The 42-year-old University of Michigan lecturer was given a check for $20,000 and an engraved silver bowl in front of a large crowd at the New School’s Tishman Auditorium.
The runners-up – Jim Harrison, a veteran master of the novella form, and speculative fiction writer Maureen F. McHugh – both received $5,000.
The Story Prize, which is in its second year, is awarded for an outstanding collection of short fiction published in the United States.
When O’Keeffe’s name was announced by Story Prize founder Julie Lindsey, he said: “I didn’t think this would happen. Thanks a lot.”
O’Keeffe was the least known and established of the three nominees, whose work was chosen from a long-list of 82 volumes. He told the Echo that while he was a little nervous during the reading and interview in the first part of the program, just before the announcement “I was sitting in the audience dissociated from it in some sense.”
Asked if he saw the award as a vindication, the County Limerick author said he did: “There are a lot of doubts, despair and difficulties involved in this thing.” But it was also a vindication, he added, for those who’d supported him.
And of his journey from illegal alien to award-winning author, he said simply: “An interesting life. Yes.”
O’Keeffe, who teaches writing, was chosen by three judges who’d read the short-listed works: Nancy Pearl, formerly of the Seattle Public Library and author of “Book Lust: Recommended Reading for Every Mood, Moment and Occasion;” James Wood, the former Guardian literary critic and a visiting lecturer at Harvard; and the novelist Andrea Barrett, a past winner of the National Book Award.
Before the winner was named, O’Keeffe, Harrison (“The Summer He Didn’t Die”) and McHugh (“Mother and Other Monsters”) read from their work, and were individually interviewed on stage by Story Prize director Larry Dark. When asked what direction his writing might take in the immediate future, O’Keeffe said he didn’t know, adding to laughter: “I might never write another word.”
In fact, he told the Echo, he would feel guilty if he didn’t write, “But I feel guilty about a lot of things,” he said, good-humoredly
O’Keeffe said that the distractions of everyday living can prevent the sort of concentration necessary for writing.
Asked if he might take time off his job to complete another book, he said: “I think so. That’s the way I have to do it. I can’t compartmentalize.”
O’Keeffe, who now lives alone, grew up the fifth of 10 children on his family’s dairy farm near Pallas Green on the border with County Tipperary.
He left home at the age of 16 to work in Dublin and came to America in early adulthood. He worked illegally in Boston for 18 months, but went back to Ireland when his mother became ill, and her death was followed not long afterwards by his father’s.

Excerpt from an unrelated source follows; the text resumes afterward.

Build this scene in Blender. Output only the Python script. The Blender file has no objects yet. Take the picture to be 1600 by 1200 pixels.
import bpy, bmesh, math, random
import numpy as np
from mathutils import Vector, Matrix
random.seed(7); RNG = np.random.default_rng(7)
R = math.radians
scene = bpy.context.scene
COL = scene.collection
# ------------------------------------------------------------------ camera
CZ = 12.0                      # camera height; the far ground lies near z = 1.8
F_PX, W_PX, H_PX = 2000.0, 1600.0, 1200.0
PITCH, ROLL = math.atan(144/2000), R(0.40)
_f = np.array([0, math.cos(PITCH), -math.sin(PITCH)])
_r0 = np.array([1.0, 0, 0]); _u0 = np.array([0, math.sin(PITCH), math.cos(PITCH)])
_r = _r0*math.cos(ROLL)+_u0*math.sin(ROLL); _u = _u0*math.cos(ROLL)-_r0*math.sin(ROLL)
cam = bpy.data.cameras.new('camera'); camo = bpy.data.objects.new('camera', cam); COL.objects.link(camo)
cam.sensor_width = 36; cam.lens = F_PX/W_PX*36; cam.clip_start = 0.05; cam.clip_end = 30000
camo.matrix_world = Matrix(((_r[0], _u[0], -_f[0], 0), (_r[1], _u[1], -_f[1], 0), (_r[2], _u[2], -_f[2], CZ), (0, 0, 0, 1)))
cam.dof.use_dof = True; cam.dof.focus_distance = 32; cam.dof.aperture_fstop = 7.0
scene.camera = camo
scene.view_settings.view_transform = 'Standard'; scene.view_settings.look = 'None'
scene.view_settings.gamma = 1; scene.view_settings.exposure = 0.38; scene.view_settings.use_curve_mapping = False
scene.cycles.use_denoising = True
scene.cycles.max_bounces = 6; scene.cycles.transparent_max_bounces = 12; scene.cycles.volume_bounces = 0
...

Back in the U.S. legally in 1989, O’Keeffe went with a girlfriend to Kentucky, where he worked in low-paying jobs for several years. It was there that he began to attend college and, with encouragement from teachers, to write fiction.
“The Hill Road” tells stories of secrets, unfulfilled love and tragedy in and around the fictional village of Kilroan.
“My great obsession was getting the language in a way that I thought it was doing what it should be doing,” he told the Echo in an interview in August.
“You’re trying to hear the stories in your head, when you’re writing, trying to get it a way that makes it sound real …the way you want it to sound,” he added.
The volume was published to enthusiastic reviews on both sides of the Atlantic last summer. One critic, Michael Shelden, a biographer of both Graham Greene and George Orwell, likened “The Postman’s Cottage” – the novella from which O’Keeffe read last week at the New School event – to the “The Dead,” James Joyce’s classic short story.